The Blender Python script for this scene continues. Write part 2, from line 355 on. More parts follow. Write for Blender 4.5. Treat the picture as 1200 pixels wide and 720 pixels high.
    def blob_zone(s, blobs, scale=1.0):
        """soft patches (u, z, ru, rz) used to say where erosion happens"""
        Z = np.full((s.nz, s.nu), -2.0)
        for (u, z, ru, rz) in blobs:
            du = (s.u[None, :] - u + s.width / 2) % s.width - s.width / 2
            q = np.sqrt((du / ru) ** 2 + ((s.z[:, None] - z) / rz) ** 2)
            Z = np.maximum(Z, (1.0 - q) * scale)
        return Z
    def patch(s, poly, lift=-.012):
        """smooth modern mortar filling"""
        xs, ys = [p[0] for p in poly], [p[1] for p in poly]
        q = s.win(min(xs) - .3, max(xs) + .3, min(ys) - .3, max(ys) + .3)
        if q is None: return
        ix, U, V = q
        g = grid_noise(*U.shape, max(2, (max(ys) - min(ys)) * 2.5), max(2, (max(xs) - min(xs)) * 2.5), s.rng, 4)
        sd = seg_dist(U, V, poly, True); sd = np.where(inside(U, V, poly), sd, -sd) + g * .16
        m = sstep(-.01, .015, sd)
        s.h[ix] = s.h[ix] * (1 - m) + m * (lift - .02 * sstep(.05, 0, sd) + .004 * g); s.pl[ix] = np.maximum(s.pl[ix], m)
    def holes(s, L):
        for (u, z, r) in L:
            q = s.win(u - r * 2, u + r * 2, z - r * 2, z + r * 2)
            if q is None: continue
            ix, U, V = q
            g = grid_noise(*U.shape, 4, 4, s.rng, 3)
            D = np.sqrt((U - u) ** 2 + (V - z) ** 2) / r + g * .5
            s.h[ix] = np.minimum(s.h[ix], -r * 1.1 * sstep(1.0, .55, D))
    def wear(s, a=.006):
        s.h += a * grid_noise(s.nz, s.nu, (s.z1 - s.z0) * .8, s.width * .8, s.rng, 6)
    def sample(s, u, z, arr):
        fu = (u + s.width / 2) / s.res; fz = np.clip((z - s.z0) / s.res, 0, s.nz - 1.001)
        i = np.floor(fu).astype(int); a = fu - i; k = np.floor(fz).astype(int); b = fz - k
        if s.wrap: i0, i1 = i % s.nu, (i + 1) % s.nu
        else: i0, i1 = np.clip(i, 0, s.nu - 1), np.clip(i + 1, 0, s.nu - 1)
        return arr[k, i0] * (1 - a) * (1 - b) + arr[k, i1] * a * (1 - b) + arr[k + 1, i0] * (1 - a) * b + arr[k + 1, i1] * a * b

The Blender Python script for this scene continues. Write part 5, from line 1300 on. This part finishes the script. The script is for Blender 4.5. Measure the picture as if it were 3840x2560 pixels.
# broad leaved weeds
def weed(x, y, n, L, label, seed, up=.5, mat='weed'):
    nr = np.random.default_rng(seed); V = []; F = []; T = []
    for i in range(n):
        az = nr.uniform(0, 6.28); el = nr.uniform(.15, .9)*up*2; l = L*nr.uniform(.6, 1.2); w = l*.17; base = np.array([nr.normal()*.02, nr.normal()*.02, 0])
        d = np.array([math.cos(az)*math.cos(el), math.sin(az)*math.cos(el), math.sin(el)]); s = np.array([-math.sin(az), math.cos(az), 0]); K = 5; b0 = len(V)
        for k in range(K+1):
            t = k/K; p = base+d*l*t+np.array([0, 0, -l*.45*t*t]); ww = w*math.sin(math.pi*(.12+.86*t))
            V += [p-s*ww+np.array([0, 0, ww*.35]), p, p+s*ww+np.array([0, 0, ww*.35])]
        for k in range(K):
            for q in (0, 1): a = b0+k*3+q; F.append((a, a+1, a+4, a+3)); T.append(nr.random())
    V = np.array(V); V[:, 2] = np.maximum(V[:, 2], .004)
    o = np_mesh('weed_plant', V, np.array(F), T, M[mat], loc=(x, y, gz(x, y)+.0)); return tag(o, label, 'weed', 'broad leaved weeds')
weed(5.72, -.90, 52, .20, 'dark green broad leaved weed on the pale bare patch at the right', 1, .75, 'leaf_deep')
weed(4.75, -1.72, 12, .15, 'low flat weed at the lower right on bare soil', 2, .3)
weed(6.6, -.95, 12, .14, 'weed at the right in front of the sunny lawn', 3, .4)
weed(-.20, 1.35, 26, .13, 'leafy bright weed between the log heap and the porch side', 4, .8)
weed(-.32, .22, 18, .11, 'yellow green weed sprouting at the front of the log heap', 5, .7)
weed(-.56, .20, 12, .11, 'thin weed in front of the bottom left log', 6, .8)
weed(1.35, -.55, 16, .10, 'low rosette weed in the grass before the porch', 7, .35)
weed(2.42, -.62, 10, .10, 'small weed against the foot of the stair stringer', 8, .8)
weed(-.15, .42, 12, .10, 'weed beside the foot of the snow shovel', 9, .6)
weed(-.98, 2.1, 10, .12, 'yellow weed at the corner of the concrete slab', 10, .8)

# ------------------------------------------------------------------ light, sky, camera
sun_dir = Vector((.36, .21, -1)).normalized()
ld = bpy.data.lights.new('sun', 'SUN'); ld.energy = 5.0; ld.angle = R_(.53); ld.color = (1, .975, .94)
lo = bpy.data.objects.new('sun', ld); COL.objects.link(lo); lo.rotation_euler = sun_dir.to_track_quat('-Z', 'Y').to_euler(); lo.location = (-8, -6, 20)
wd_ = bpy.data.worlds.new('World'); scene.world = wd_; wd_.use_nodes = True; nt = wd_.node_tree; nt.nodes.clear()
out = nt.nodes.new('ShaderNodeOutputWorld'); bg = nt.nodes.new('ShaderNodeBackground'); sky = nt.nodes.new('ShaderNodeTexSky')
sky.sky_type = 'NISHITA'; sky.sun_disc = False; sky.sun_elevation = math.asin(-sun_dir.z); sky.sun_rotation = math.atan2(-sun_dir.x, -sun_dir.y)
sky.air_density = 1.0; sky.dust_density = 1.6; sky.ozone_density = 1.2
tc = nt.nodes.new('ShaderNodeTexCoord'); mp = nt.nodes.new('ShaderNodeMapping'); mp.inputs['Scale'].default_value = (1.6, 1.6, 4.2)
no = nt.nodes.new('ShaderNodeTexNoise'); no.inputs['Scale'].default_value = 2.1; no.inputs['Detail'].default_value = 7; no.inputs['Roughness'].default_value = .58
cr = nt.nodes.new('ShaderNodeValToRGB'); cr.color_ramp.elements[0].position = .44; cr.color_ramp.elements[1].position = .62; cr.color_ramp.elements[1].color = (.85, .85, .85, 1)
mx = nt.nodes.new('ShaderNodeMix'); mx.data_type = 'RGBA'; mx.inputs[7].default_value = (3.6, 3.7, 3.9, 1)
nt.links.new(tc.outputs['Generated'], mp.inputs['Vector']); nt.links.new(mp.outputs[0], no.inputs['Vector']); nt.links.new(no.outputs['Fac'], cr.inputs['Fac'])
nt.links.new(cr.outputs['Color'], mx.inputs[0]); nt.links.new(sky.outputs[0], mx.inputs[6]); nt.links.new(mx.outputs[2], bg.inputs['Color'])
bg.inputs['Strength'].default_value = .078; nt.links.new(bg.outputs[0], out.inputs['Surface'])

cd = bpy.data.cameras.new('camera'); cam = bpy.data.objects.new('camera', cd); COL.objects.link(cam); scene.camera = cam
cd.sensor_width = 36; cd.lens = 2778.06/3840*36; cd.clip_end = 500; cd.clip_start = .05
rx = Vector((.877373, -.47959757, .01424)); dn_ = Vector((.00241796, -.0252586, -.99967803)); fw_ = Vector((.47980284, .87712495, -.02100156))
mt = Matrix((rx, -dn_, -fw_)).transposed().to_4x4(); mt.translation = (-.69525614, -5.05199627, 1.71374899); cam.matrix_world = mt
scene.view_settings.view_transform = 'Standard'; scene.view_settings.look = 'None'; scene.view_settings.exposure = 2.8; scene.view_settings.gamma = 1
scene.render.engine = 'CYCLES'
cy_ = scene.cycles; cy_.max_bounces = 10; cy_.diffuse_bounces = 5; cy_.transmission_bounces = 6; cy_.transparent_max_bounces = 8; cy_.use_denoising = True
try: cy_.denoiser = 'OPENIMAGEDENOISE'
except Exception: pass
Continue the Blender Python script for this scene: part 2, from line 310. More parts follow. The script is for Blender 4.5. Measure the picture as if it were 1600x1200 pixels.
----------------------------------------
## THE PROBLEM:
Extract from the data every line where "More" shows up.

## OUTPUT BELOW:
The Blender Python script for this scene continues. Write part 2, from line 355 on. More parts follow. Write for Blender 4.5. Treat the picture as 1200 pixels wide and 720 pixels high.
Continue the Blender Python script for this scene: part 2, from line 310. More parts follow. The script is for Blender 4.5. Measure the picture as if it were 1600x1200 pixels.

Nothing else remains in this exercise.